A gem in Marathon, Texas. A mini-DisneyLand for photographers.

The road trip saga continues.  I made the Austin traditional pilgrimage to Marathon.  I must confess that I still don't get the appeal.  I guess if you spend your days glued to your cellphone, soaking up radiation and keep an iPhone in the other hand ready at all times to text, then you might have a profound and visceral response to a town of 250 people with two restaurants and one fancy hotel surrounded by miles and miles of desert.  I don't get it.  There is a photographer there by the name of James Evans.  He's really good.  He moved out there in 1988 to document the Big Bend area.  By all accounts his work in that genre is unsurpassed.  But my God!  The relentless isolation and only one choice for coffe........

Then I found an alternate to the Gage Hotel.  Two blocks away is a little stucco hippy refuge run by ephemeral naturalists and grumpy conservative utopian farm folk.  It's called Eve's Organic Garden Bed and Breakfast.  I walked in and looked around and found every square inch of stucco covered by a riot of paint.  Can you say "complementary colors"?

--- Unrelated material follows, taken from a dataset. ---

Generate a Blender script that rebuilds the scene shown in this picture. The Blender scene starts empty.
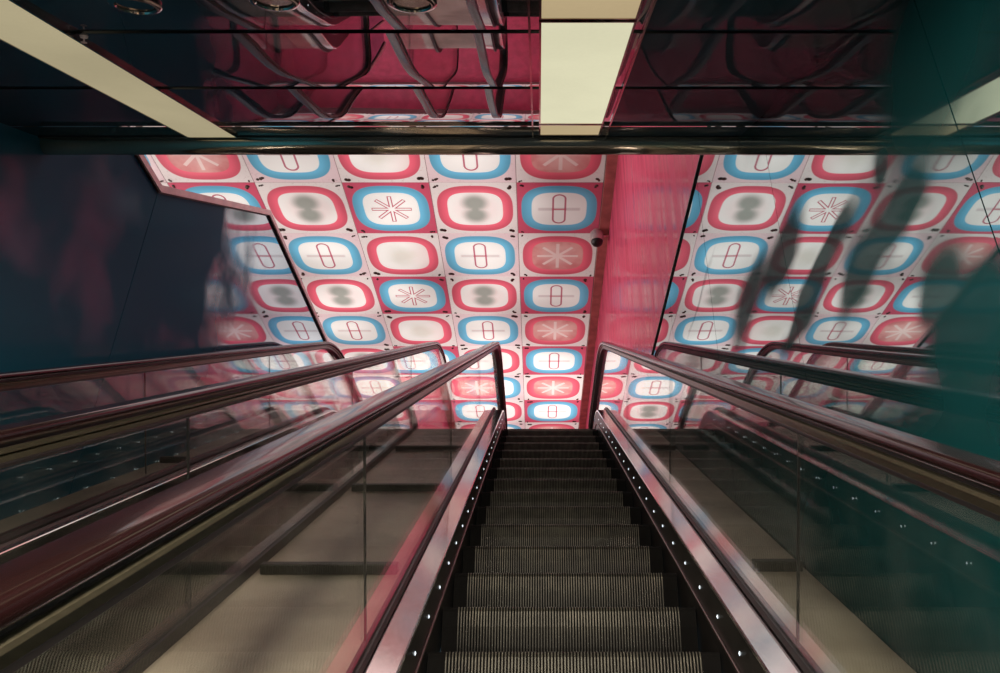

This kind of environment is what the Olympus EP2 camera is made for.  Vivid colors, lots of detail and wonderful shapes.  I spent the better part of a morning just walking thru the, maybe, ten thousand square feet being fascinated and clicking away.  This made the trip for me.......in a photographic sense.  Would I go back?  In a fast plane.  You bet.  In a car?  I'll have to think about it.  Marathon would be the perfect place to work hard on a novel.
As I blazed through frame after snicky little frame I did find myself longing for the days of the 4x5 view cameras all loaded up with juicy Provia Transparency film.  Nice as the colors are my optimistic memory of the past wants me to believe that the colors would have been deeper and richer on large format film.  In a more sober sense,  I think that's just a case of nostalgia.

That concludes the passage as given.